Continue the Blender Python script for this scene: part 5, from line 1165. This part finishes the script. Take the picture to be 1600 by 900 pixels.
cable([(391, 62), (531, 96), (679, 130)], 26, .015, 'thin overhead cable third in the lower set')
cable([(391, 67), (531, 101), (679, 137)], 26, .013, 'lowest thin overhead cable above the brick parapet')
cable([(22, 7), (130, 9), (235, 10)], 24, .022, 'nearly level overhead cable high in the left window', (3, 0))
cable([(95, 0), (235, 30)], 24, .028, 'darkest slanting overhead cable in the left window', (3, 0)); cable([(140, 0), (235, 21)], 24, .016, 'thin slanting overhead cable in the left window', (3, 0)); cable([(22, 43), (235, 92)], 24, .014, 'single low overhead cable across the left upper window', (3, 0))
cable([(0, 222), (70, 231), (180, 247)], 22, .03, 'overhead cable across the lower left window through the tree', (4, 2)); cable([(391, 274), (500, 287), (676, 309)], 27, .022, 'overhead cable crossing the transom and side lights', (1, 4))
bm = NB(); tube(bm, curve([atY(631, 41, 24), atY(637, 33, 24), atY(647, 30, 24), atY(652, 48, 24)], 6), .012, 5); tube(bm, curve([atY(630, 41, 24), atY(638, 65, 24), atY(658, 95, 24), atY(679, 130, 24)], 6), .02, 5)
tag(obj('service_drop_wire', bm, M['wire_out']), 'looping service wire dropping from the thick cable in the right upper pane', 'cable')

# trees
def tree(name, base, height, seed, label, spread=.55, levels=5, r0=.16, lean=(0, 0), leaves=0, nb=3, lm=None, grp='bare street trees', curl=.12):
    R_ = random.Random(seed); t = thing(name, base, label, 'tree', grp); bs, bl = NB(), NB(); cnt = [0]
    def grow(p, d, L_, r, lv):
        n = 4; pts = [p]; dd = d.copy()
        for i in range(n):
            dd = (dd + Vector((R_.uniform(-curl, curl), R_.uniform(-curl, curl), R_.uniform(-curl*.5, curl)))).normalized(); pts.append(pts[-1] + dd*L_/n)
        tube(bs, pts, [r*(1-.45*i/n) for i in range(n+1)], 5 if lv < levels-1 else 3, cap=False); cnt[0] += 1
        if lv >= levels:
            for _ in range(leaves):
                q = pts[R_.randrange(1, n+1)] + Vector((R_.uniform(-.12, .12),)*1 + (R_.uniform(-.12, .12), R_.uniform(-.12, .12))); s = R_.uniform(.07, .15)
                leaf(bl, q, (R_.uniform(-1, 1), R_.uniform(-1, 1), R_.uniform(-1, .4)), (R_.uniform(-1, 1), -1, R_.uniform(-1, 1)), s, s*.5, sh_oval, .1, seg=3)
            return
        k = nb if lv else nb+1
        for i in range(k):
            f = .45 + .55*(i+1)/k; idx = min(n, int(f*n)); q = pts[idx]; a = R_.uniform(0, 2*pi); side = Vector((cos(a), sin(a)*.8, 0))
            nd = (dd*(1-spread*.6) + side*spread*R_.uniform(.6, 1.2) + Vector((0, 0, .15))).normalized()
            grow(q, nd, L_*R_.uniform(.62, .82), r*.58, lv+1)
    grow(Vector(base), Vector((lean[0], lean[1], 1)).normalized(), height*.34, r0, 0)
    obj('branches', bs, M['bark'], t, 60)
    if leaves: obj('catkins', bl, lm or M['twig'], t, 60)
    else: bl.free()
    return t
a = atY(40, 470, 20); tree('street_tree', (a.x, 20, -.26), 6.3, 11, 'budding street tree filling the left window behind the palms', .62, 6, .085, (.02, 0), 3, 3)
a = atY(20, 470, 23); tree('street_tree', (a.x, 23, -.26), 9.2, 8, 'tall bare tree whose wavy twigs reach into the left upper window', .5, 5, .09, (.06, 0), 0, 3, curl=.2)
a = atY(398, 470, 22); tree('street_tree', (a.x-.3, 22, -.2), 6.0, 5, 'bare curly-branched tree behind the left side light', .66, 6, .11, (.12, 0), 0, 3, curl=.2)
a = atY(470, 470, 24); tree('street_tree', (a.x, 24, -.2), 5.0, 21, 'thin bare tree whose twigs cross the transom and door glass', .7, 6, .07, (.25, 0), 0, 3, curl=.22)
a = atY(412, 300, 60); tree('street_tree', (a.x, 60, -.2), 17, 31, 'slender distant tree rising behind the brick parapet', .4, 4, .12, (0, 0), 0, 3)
○ ○ ○
- Work to be completed
Every line of the data above should be reproduced word for word.

- Result of the exercise
Continue the Blender Python script for this scene: part 5, from line 1165. This part finishes the script. Take the picture to be 1600 by 900 pixels.
cable([(391, 62), (531, 96), (679, 130)], 26, .015, 'thin overhead cable third in the lower set')
cable([(391, 67), (531, 101), (679, 137)], 26, .013, 'lowest thin overhead cable above the brick parapet')
cable([(22, 7), (130, 9), (235, 10)], 24, .022, 'nearly level overhead cable high in the left window', (3, 0))
cable([(95, 0), (235, 30)], 24, .028, 'darkest slanting overhead cable in the left window', (3, 0)); cable([(140, 0), (235, 21)], 24, .016, 'thin slanting overhead cable in the left window', (3, 0)); cable([(22, 43), (235, 92)], 24, .014, 'single low overhead cable across the left upper window', (3, 0))
cable([(0, 222), (70, 231), (180, 247)], 22, .03, 'overhead cable across the lower left window through the tree', (4, 2)); cable([(391, 274), (500, 287), (676, 309)], 27, .022, 'overhead cable crossing the transom and side lights', (1, 4))
bm = NB(); tube(bm, curve([atY(631, 41, 24), atY(637, 33, 24), atY(647, 30, 24), atY(652, 48, 24)], 6), .012, 5); tube(bm, curve([atY(630, 41, 24), atY(638, 65, 24), atY(658, 95, 24), atY(679, 130, 24)], 6), .02, 5)
tag(obj('service_drop_wire', bm, M['wire_out']), 'looping service wire dropping from the thick cable in the right upper pane', 'cable')

# trees
def tree(name, base, height, seed, label, spread=.55, levels=5, r0=.16, lean=(0, 0), leaves=0, nb=3, lm=None, grp='bare street trees', curl=.12):
    R_ = random.Random(seed); t = thing(name, base, label, 'tree', grp); bs, bl = NB(), NB(); cnt = [0]
    def grow(p, d, L_, r, lv):
        n = 4; pts = [p]; dd = d.copy()
        for i in range(n):
            dd = (dd + Vector((R_.uniform(-curl, curl), R_.uniform(-curl, curl), R_.uniform(-curl*.5, curl)))).normalized(); pts.append(pts[-1] + dd*L_/n)
        tube(bs, pts, [r*(1-.45*i/n) for i in range(n+1)], 5 if lv < levels-1 else 3, cap=False); cnt[0] += 1
        if lv >= levels:
            for _ in range(leaves):
                q = pts[R_.randrange(1, n+1)] + Vector((R_.uniform(-.12, .12),)*1 + (R_.uniform(-.12, .12), R_.uniform(-.12, .12))); s = R_.uniform(.07, .15)
                leaf(bl, q, (R_.uniform(-1, 1), R_.uniform(-1, 1), R_.uniform(-1, .4)), (R_.uniform(-1, 1), -1, R_.uniform(-1, 1)), s, s*.5, sh_oval, .1, seg=3)
            return
        k = nb if lv else nb+1
        for i in range(k):
            f = .45 + .55*(i+1)/k; idx = min(n, int(f*n)); q = pts[idx]; a = R_.uniform(0, 2*pi); side = Vector((cos(a), sin(a)*.8, 0))
            nd = (dd*(1-spread*.6) + side*spread*R_.uniform(.6, 1.2) + Vector((0, 0, .15))).normalized()
            grow(q, nd, L_*R_.uniform(.62, .82), r*.58, lv+1)
    grow(Vector(base), Vector((lean[0], lean[1], 1)).normalized(), height*.34, r0, 0)
    obj('branches', bs, M['bark'], t, 60)
    if leaves: obj('catkins', bl, lm or M['twig'], t, 60)
    else: bl.free()
    return t
a = atY(40, 470, 20); tree('street_tree', (a.x, 20, -.26), 6.3, 11, 'budding street tree filling the left window behind the palms', .62, 6, .085, (.02, 0), 3, 3)
a = atY(20, 470, 23); tree('street_tree', (a.x, 23, -.26), 9.2, 8, 'tall bare tree whose wavy twigs reach into the left upper window', .5, 5, .09, (.06, 0), 0, 3, curl=.2)
a = atY(398, 470, 22); tree('street_tree', (a.x-.3, 22, -.2), 6.0, 5, 'bare curly-branched tree behind the left side light', .66, 6, .11, (.12, 0), 0, 3, curl=.2)
a = atY(470, 470, 24); tree('street_tree', (a.x, 24, -.2), 5.0, 21, 'thin bare tree whose twigs cross the transom and door glass', .7, 6, .07, (.25, 0), 0, 3, curl=.22)
a = atY(412, 300, 60); tree('street_tree', (a.x, 60, -.2), 17, 31, 'slender distant tree rising behind the brick parapet', .4, 4, .12, (0, 0), 0, 3)